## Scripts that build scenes
-- -- --
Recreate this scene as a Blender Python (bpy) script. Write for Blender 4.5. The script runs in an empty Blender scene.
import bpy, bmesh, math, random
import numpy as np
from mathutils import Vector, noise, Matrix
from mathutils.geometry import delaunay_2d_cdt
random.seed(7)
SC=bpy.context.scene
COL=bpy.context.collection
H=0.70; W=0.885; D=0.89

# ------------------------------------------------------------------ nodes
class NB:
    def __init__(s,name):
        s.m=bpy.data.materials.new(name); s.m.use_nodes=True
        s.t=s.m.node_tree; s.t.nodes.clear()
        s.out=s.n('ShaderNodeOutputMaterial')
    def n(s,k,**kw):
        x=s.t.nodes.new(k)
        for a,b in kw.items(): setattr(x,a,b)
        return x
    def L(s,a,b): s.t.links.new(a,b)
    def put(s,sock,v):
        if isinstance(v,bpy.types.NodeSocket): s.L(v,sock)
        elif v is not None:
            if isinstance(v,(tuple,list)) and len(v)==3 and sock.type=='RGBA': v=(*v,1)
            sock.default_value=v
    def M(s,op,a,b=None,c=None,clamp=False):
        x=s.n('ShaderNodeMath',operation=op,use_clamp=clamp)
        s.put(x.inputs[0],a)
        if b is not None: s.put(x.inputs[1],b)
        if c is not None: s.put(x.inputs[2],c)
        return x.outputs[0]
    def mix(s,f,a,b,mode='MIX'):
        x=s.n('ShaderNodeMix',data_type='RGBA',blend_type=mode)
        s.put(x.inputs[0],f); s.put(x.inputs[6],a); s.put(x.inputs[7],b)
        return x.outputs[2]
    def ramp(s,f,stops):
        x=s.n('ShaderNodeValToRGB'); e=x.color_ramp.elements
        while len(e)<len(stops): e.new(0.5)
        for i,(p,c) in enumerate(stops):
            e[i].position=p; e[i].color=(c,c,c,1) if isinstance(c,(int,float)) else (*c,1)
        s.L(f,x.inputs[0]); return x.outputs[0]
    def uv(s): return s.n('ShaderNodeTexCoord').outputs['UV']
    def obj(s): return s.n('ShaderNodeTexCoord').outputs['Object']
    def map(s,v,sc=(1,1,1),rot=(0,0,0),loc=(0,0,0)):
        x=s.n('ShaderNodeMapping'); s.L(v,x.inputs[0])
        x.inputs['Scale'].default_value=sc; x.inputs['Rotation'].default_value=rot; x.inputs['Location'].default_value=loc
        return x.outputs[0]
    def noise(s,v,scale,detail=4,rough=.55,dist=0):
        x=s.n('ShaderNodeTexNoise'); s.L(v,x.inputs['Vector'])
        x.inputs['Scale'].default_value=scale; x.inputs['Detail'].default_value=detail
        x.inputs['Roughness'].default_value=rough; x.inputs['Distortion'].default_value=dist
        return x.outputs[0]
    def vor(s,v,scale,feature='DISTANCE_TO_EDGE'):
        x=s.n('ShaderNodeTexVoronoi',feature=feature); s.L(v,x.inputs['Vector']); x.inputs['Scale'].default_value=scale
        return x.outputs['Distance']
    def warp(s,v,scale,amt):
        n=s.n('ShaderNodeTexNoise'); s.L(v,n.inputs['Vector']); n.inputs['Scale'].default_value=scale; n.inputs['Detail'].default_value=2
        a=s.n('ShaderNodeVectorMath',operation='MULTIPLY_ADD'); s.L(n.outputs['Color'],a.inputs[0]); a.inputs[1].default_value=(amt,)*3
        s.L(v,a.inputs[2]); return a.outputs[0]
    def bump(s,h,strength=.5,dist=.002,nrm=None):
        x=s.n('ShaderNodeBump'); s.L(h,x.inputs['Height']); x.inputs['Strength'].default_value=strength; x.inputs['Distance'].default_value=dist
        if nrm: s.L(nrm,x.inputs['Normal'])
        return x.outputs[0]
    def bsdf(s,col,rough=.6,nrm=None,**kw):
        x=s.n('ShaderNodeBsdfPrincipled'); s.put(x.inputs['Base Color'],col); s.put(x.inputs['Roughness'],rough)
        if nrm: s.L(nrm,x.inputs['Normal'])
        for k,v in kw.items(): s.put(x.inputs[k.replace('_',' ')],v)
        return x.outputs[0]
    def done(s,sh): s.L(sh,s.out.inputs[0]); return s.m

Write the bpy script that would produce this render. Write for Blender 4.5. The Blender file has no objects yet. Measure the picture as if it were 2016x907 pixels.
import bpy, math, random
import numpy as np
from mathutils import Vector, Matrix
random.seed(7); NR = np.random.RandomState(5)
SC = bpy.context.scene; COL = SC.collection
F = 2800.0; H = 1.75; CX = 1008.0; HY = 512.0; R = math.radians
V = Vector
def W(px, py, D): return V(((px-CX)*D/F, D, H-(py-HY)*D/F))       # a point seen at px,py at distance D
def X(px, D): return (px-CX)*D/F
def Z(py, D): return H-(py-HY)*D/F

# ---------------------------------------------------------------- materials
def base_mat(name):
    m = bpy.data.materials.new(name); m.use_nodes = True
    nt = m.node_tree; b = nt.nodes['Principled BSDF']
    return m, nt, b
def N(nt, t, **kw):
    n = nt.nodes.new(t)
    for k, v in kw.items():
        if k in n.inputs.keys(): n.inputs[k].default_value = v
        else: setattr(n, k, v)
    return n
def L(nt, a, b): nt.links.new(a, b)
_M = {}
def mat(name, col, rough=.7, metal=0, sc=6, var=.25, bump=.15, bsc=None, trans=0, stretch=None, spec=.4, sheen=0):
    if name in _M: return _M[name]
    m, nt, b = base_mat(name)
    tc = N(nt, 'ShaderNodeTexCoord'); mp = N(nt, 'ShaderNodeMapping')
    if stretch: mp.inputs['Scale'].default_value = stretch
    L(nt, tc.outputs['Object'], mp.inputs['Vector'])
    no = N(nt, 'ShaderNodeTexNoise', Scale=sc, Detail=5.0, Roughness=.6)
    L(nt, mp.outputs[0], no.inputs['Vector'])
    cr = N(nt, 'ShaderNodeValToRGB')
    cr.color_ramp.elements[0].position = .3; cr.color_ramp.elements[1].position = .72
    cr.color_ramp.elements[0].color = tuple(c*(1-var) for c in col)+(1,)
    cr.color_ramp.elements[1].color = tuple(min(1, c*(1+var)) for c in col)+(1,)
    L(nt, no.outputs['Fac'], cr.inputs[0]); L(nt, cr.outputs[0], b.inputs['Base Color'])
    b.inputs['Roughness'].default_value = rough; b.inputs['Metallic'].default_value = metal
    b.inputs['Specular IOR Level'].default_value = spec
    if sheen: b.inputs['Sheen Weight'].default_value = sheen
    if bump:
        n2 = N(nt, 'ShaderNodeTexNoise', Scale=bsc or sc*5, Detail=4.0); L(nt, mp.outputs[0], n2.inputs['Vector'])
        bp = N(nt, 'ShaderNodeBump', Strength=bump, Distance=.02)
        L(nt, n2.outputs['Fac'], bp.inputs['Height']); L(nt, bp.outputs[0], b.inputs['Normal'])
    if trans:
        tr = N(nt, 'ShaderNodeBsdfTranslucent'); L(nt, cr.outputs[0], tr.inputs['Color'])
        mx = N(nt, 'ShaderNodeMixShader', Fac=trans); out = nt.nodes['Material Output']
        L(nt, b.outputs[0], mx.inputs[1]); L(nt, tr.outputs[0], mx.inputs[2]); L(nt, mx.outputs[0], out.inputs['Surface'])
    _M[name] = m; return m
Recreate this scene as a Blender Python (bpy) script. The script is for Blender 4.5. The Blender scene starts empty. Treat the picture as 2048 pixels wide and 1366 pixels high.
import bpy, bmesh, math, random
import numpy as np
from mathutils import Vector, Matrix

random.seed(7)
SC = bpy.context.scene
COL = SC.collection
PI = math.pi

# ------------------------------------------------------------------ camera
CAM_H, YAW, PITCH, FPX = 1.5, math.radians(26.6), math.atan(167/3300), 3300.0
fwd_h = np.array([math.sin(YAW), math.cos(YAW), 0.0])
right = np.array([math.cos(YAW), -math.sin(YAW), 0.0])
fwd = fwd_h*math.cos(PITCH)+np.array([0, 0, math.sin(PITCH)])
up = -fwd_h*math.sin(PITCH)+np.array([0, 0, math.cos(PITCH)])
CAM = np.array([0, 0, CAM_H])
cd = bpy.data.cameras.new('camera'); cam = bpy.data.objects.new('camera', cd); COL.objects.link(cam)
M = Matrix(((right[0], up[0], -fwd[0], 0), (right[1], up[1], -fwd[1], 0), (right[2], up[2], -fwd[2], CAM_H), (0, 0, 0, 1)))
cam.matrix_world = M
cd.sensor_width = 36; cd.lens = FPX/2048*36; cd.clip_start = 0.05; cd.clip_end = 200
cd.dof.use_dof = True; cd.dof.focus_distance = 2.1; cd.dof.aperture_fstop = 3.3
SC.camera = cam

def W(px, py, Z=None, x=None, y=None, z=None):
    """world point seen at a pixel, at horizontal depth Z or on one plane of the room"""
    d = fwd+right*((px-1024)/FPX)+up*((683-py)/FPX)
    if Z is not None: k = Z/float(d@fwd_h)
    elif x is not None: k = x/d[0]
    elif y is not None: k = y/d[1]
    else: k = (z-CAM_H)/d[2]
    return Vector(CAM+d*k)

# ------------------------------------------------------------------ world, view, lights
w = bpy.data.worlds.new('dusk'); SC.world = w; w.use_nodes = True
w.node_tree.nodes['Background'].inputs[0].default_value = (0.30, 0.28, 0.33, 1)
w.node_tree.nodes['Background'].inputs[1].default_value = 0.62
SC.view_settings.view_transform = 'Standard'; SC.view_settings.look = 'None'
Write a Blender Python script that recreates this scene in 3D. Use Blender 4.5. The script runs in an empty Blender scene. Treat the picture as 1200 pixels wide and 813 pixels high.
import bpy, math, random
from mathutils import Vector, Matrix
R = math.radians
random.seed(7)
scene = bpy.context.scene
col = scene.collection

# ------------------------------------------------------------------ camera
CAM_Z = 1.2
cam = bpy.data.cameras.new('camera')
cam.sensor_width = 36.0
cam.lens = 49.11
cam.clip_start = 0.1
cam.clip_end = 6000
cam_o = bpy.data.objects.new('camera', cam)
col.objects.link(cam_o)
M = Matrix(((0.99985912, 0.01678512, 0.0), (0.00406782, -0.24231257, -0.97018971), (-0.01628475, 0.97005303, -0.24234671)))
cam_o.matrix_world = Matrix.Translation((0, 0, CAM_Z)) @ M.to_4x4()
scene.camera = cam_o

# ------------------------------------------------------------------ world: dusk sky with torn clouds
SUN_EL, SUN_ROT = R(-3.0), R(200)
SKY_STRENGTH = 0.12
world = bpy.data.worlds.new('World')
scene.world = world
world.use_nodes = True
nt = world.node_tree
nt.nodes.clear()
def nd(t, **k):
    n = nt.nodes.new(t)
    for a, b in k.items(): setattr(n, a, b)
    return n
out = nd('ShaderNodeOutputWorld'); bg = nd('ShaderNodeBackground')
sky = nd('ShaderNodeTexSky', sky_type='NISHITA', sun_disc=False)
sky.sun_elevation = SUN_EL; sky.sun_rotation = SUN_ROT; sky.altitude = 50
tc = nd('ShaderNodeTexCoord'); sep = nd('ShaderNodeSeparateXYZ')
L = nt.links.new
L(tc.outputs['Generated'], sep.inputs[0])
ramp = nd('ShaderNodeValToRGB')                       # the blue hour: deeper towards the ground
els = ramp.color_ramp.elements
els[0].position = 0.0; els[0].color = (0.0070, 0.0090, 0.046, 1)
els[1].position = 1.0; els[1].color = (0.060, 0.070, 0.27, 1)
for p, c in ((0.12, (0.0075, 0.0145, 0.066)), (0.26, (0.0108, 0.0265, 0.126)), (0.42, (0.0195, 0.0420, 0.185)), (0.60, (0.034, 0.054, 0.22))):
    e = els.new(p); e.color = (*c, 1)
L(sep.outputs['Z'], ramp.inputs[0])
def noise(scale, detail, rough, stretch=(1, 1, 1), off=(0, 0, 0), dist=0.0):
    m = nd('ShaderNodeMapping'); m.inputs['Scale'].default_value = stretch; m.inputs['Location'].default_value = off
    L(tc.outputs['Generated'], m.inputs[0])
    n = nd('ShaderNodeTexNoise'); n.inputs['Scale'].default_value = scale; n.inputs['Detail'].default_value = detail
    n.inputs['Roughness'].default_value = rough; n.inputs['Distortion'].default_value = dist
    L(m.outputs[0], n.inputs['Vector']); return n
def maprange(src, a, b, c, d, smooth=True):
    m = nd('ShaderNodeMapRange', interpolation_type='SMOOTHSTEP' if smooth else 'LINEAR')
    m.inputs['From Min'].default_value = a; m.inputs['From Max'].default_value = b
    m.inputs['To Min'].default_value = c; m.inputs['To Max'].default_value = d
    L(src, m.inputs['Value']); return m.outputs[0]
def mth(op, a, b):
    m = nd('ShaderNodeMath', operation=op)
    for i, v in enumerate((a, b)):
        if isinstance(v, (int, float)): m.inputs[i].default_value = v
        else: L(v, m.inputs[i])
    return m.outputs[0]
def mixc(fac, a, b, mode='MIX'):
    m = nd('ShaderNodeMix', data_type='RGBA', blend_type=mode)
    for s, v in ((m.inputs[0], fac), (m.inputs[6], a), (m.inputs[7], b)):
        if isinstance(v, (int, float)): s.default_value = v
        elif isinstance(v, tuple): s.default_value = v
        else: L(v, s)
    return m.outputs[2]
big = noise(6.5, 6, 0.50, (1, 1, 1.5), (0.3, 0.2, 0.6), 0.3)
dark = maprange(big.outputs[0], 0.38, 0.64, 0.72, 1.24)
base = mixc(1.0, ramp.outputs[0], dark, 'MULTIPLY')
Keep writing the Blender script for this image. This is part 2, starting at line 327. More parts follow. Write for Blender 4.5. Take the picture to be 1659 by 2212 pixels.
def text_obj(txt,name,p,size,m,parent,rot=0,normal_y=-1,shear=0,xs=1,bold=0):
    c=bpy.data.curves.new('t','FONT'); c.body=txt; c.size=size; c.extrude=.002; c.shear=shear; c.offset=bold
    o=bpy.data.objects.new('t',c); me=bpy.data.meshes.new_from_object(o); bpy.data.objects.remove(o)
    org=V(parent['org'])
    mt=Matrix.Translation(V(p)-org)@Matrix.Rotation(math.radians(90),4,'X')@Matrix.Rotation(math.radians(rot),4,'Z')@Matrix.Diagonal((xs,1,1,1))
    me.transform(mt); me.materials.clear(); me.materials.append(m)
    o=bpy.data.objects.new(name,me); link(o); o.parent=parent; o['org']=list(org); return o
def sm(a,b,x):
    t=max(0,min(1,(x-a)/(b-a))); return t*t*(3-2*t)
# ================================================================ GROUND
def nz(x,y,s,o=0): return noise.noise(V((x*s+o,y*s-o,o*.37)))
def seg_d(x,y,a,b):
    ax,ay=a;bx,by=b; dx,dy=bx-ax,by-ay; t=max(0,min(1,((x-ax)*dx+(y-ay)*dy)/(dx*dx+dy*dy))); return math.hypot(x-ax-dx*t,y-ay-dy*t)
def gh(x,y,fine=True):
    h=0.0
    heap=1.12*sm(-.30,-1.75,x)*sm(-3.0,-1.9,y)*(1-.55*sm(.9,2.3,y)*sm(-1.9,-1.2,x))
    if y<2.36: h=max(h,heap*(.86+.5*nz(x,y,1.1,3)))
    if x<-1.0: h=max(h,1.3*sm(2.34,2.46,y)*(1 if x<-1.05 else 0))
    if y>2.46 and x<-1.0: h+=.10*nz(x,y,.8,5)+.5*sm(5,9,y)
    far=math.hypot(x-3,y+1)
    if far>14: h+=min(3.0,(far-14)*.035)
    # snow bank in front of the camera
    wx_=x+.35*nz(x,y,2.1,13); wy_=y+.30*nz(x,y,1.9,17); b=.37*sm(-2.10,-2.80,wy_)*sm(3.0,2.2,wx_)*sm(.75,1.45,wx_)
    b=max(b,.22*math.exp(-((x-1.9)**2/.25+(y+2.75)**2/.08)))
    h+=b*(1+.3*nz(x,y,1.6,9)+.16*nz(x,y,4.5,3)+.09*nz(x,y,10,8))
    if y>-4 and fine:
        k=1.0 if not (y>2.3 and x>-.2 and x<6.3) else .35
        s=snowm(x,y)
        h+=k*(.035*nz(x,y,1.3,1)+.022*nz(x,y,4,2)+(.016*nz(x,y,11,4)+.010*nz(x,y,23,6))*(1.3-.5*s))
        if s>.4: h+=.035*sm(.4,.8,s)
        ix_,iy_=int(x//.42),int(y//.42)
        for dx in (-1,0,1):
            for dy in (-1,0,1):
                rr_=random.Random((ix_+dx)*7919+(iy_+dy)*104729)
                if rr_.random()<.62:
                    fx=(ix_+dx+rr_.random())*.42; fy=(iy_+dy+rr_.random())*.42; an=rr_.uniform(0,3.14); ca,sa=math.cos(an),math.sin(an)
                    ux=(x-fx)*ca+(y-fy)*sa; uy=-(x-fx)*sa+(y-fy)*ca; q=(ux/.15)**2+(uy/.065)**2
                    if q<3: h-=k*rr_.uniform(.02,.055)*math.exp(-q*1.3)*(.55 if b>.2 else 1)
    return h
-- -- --
## Requirements
Go through the lines above. Select every one that has the string "wide".

## Full solution
Recreate this scene as a Blender Python (bpy) script. The script is for Blender 4.5. The Blender scene starts empty. Treat the picture as 2048 pixels wide and 1366 pixels high.
Write a Blender Python script that recreates this scene in 3D. Use Blender 4.5. The script runs in an empty Blender scene. Treat the picture as 1200 pixels wide and 813 pixels high.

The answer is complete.